Unterstützung für die Kirchengemeinden

Weil Kirchengemeinden mit Steuerrecht und Anlagentechnik oft überfordert wären, bietet die KSE bei der Umsetzung der PV-Offensive ein „Rundum-Sorglos-Paket“: Die KSE plant, installiert und betreibt die Anlage, die Kirchengemeinde erhält einen kleinen Pachtobolus pro kW peak, der freilich eher symbolischer Natur ist. „Es geht um das Prinzip, dass wir als Kirche dazu beitragen, dass wir so schnell wie möglich von der Kohle wegkommen und Ökostrom produzieren und guten Gewissens mit E-Autos fahren können“, sagt der Diözesanbaumeister.

Rund 200 dieser Anlagen sind für eine erste Runde schon beschlossen und in der Finanzierung gesichert. Bei den betroffenen Gebäuden handelt es sich in etwa je zur Hälfte um Kirchen und um Kindergärten. 14 Millionen Euro stehen dafür zur Verfügung.

Anlage wird hohen ästhetischen Ansprüchen gerecht

Hm, eine PV-Anlage auf dem Kirchendach…? „Es gab schon auch Bedenken, wie das dann nachher so aussieht“, räumt Karl Völk, gewählter Vorsitzender des Kirchengemeinderats in Schnürpflingen, ein. „Aber wir sind zu einer einhelligen Entscheidung gekommen.“ Und das Ergebnis kann sich sehen lassen: Bei der Auswahl der Module habe man großen Wert darauf gelegt, dass die Anlage hohen ästhetischen Ansprüchen genügt, betont Dr. Klaus Bing, Projektmanager Energiedienstleistungen bei der KSE Energie. Die mattschwarzen Module harmonieren gut mit der schwarzen Haube des Kirchturms, der unter Denkmalschutz steht. Damit die PV-Anlage nicht durch Tauben beeinträchtigt wird, wurde ein ästhetischer und effektiver Taubenschutz montiert, erklärt Bing.

Denkmal- und Klimaschutz gehen Hand in Hand

In der Vergangenheit haben Auflagen des Denkmalschutzes bei vielen Kirchen verhindert, dass Photovoltaik installiert werden konnte. Dank neuer Leitlinien für die Genehmigungsbehörden können in Baden-Württemberg denkmalfachliche Belange unter bestimmten Bedingungen zurückgestellt und Verfahren beschleunigt werden. „Denkmal- und Klimaschutz gehen Hand in Hand“, freut sich Schwieren.

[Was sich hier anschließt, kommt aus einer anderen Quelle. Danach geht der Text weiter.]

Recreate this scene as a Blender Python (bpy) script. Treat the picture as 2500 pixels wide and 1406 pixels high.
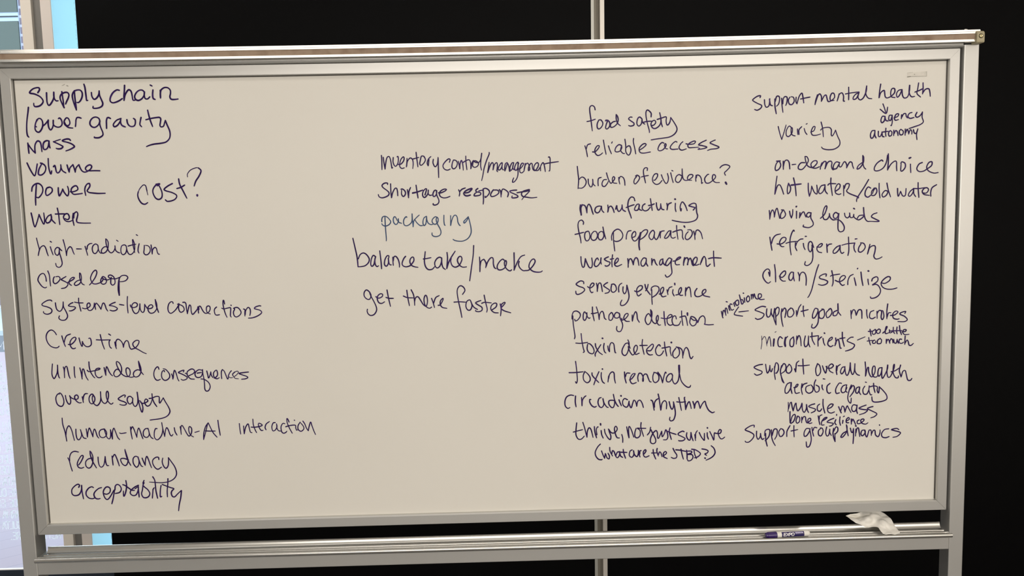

Speziell historische Kirchen, die in der Regel „geostet“ sind und deshalb eine Dachhälfte in Süd-Ausrichtung haben, sowie Kindergärten, die einen hohen Eigenverbrauch haben, zählt Projektmanager Bing zu den idealen Gebäuden, auf denen große Anlagen mit 30 oder mehr kW peak möglich sind.

Gutes Zusammenspiel

Bei der PV-Offensive in der Diözese sollen anstehende Dachsanierungen dazu genutzt werden, Kirchendächer mit PV-Anlagen auszustatten. In Schnürpflingen konnte man das zu diesem Zweck aufgestellte Baugerüst bei der Installierung der Solar-Module nutzen und damit Kosten sparen. Neben einer kurzen Planungs- und Bauzeit freut sich Bing auch über das gute Zusammenspiel der beteiligten Akteure – Kirchengemeinde, Bischöfliches Bauamt, Architekt, Dachdecker, Solarfirma und KSE. Schon bald soll an vielen weiteren Orten die Sonne nicht nur zur Ehre Gottes scheinen, sondern kräftig beim Klimaschutz helfen.